Capital Gains Tax on Property: What You Need to Know
A guide to understanding CGT when selling residential property in the UK.
Selling a property can be a lucrative endeavour, but it's crucial to understand your potential tax liabilities. Capital Gains Tax (CGT) is a tax on the profit when you sell (or 'dispose of') something that's increased in value. It's the gain you make that's taxed, not the amount of money you receive.
Your Main Home (Private Residence Relief)
The good news is that if you sell your main home (your principal private residence), you usually do not have to pay any Capital Gains Tax. This is due to Private Residence Relief (PRR). To qualify fully, the property must have been your only or main residence throughout your period of ownership, you haven't let part of it out (this doesn't include having a lodger), and you haven't used part of it exclusively for business purposes.
When Do You Pay CGT on Property?
You may have to pay CGT if you sell:
- A buy-to-let property
- A second home or holiday home
- Business premises
- Land
- A property you've inherited (if you sell it later for more than its value when you inherited it)
CGT Rates for Residential Property
The rates of CGT for residential property are higher than for other assets (like shares). For the 2025/2026 tax year, the rates are:
- 18% for basic rate taxpayers.
- 24% for higher and additional rate taxpayers.

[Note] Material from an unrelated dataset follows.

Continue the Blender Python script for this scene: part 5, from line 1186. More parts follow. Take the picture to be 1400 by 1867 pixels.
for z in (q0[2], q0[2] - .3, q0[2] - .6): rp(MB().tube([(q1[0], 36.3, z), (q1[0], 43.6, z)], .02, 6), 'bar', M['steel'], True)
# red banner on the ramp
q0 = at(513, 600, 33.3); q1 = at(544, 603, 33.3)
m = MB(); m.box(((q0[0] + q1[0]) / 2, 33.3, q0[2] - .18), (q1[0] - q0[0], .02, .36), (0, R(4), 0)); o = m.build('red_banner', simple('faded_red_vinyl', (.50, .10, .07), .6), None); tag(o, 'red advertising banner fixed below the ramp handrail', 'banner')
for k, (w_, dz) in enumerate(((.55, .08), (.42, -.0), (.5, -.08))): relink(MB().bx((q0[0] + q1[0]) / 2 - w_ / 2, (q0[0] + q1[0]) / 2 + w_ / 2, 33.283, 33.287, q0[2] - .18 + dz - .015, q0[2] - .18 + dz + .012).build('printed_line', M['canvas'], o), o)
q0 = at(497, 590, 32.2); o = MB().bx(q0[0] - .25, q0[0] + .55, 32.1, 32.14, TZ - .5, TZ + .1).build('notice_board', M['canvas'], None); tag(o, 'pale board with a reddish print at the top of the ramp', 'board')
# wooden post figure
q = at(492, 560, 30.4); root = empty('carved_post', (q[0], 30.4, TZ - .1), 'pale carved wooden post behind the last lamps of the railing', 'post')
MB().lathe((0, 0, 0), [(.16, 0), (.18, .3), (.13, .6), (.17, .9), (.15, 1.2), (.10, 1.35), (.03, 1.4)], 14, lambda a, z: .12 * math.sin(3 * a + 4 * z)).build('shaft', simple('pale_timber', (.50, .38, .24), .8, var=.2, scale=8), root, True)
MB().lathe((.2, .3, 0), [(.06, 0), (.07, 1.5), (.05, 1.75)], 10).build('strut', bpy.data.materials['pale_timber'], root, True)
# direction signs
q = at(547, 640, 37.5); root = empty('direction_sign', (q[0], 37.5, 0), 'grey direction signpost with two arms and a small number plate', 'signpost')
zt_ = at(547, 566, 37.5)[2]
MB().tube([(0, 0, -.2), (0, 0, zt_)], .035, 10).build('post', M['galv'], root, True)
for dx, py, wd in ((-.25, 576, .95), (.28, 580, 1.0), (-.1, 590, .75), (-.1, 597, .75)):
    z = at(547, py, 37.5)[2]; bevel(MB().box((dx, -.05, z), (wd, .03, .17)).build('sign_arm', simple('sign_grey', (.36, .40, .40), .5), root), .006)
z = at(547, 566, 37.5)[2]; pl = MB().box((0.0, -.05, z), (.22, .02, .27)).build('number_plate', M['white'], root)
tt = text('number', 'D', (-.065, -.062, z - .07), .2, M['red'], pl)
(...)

To work out which rate you pay, you must add your capital gain to your taxable income. If the combined amount falls within the basic rate band, you pay 18%. Any portion of the gain that pushes you into the higher rate band is taxed at 24%.
The Annual Exempt Amount
Everyone has an annual tax-free allowance for capital gains, known as the Annual Exempt Amount. For the 2025/2026 tax year, this allowance is £3,000. This means you only pay CGT on your overall gains above this threshold.
Deductible Costs
You can reduce your taxable gain by deducting certain costs associated with buying, selling, and improving the property. These include:
- Estate agent and solicitor fees
- Stamp Duty Land Tax paid when you bought the property
- Costs of major improvements (e.g., adding an extension). Note that regular maintenance and decorating costs cannot be deducted.
Reporting and Paying CGT
If you sell a UK residential property and have CGT to pay, you must report and pay the tax to HMRC within 60 days of the completion date. This is a strict deadline, and failure to comply can result in penalties and interest. You report this using a 'Capital Gains Tax on UK property' account.